== DATA SECTION

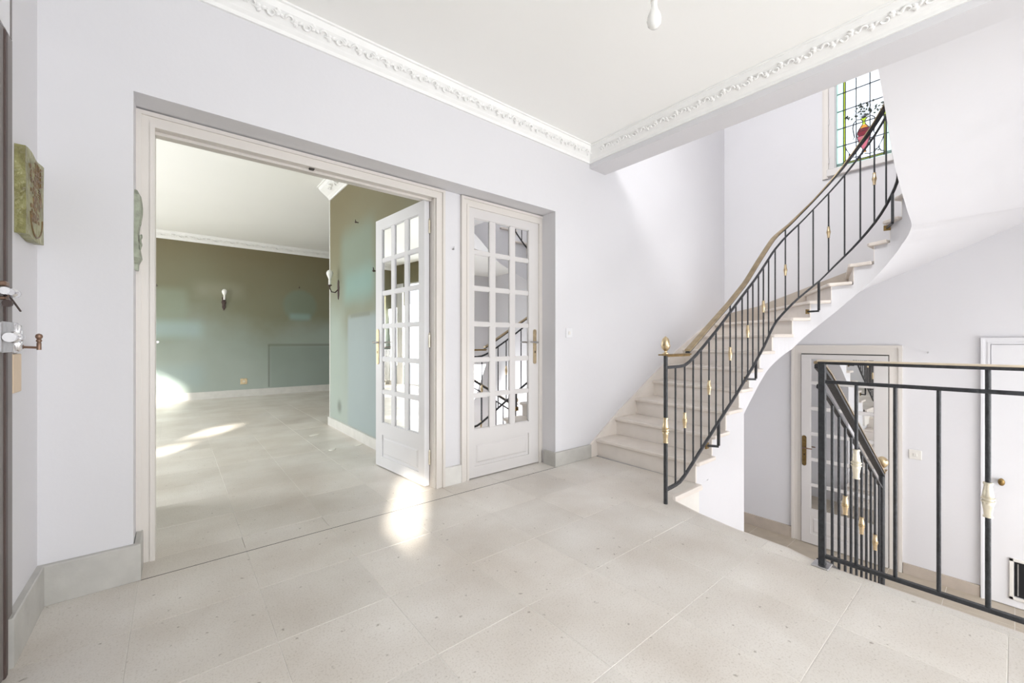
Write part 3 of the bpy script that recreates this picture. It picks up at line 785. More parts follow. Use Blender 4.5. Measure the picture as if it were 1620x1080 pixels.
# landing railing
lr = empty('landing_railing', (2.30, .56, 0)); tag(lr, 'straight black iron railing with pale brass capping guarding the floor edge', 'railing')
L3 = (2.30, .56, 0)
def lp_(mb, name, m, **k): return rp(mb, name, m, lr, L3, **k)
b = MB(); b.cbox(2.255, 2.328, .527, .592, 0, .007, .002); lp_(b, 'base_plate', M['steel'])
b = MB(); b.cbox(2.288, 2.314, .547, .573, .005, .925, .002); lp_(b, 'end_post', M['iron'])
b = MB(); b.cbox(2.283, 2.319, YB + .02, .578, .932, .940, .002); lp_(b, 'handrail', M['rail_pale'], label='pale worn brass capping strip')
b = MB(); b.box(2.290, 2.312, YB + .02, .575, .920, .932); lp_(b, 'handrail_core', M['iron'])
b = MB(); b.cbox(2.292, 2.310, YB + .02, .56, .833, .848, .002); lp_(b, 'top_rail', M['iron'])
b = MB(); b.cbox(2.290, 2.312, YB + .02, .56, .036, .052, .002); lp_(b, 'bottom_rail', M['iron'])
for i in range(23):
    y = .438 - .1255 * i
    if y < YB + .1: break
    tall = i % 6 == 3
    o = lp_(MB().tube([(2.301, y, .04), (2.301, y, .925 if tall else .84)], .0078 if tall else .0068, 10), 'baluster', M['iron'])
    if i % 3 == 0:
        c = bpy.data.objects.new('collar', CM_m); C.objects.link(c); c.parent = o; c.location = (2.301, y, .49 if i == 0 else .445)
        c['label'] = 'pale gilt turned collar'

# lower railing
YLr = .585
lw_ = empty('stair_railing', (2.36, YLr, 0)); tag(lw_, 'black iron railing descending beside the lower flight to a brass ball newel', 'railing')
L4 = (2.36, YLr, 0)
def l4(mb, name, m, **k): return rp(mb, name, m, lw_, L4, **k)
XN = 3.79; sl = -.574
def zr(x): 
    d = x - 2.36
    return .90 - .574 * d - .10 * min(1, d / .25) * 0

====

▶ [REQUIRED WORK]
Restate the full listing verbatim and drop every picture.

▶ [OUTPUT FOR THIS EXERCISE]
Write part 3 of the bpy script that recreates this picture. It picks up at line 785. More parts follow. Use Blender 4.5. Measure the picture as if it were 1620x1080 pixels.
# landing railing
lr = empty('landing_railing', (2.30, .56, 0)); tag(lr, 'straight black iron railing with pale brass capping guarding the floor edge', 'railing')
L3 = (2.30, .56, 0)
def lp_(mb, name, m, **k): return rp(mb, name, m, lr, L3, **k)
b = MB(); b.cbox(2.255, 2.328, .527, .592, 0, .007, .002); lp_(b, 'base_plate', M['steel'])
b = MB(); b.cbox(2.288, 2.314, .547, .573, .005, .925, .002); lp_(b, 'end_post', M['iron'])
b = MB(); b.cbox(2.283, 2.319, YB + .02, .578, .932, .940, .002); lp_(b, 'handrail', M['rail_pale'], label='pale worn brass capping strip')
b = MB(); b.box(2.290, 2.312, YB + .02, .575, .920, .932); lp_(b, 'handrail_core', M['iron'])
b = MB(); b.cbox(2.292, 2.310, YB + .02, .56, .833, .848, .002); lp_(b, 'top_rail', M['iron'])
b = MB(); b.cbox(2.290, 2.312, YB + .02, .56, .036, .052, .002); lp_(b, 'bottom_rail', M['iron'])
for i in range(23):
    y = .438 - .1255 * i
    if y < YB + .1: break
    tall = i % 6 == 3
    o = lp_(MB().tube([(2.301, y, .04), (2.301, y, .925 if tall else .84)], .0078 if tall else .0068, 10), 'baluster', M['iron'])
    if i % 3 == 0:
        c = bpy.data.objects.new('collar', CM_m); C.objects.link(c); c.parent = o; c.location = (2.301, y, .49 if i == 0 else .445)
        c['label'] = 'pale gilt turned collar'

# lower railing
YLr = .585
lw_ = empty('stair_railing', (2.36, YLr, 0)); tag(lw_, 'black iron railing descending beside the lower flight to a brass ball newel', 'railing')
L4 = (2.36, YLr, 0)
def l4(mb, name, m, **k): return rp(mb, name, m, lw_, L4, **k)
XN = 3.79; sl = -.574
def zr(x): 
    d = x - 2.36
    return .90 - .574 * d - .10 * min(1, d / .25) * 0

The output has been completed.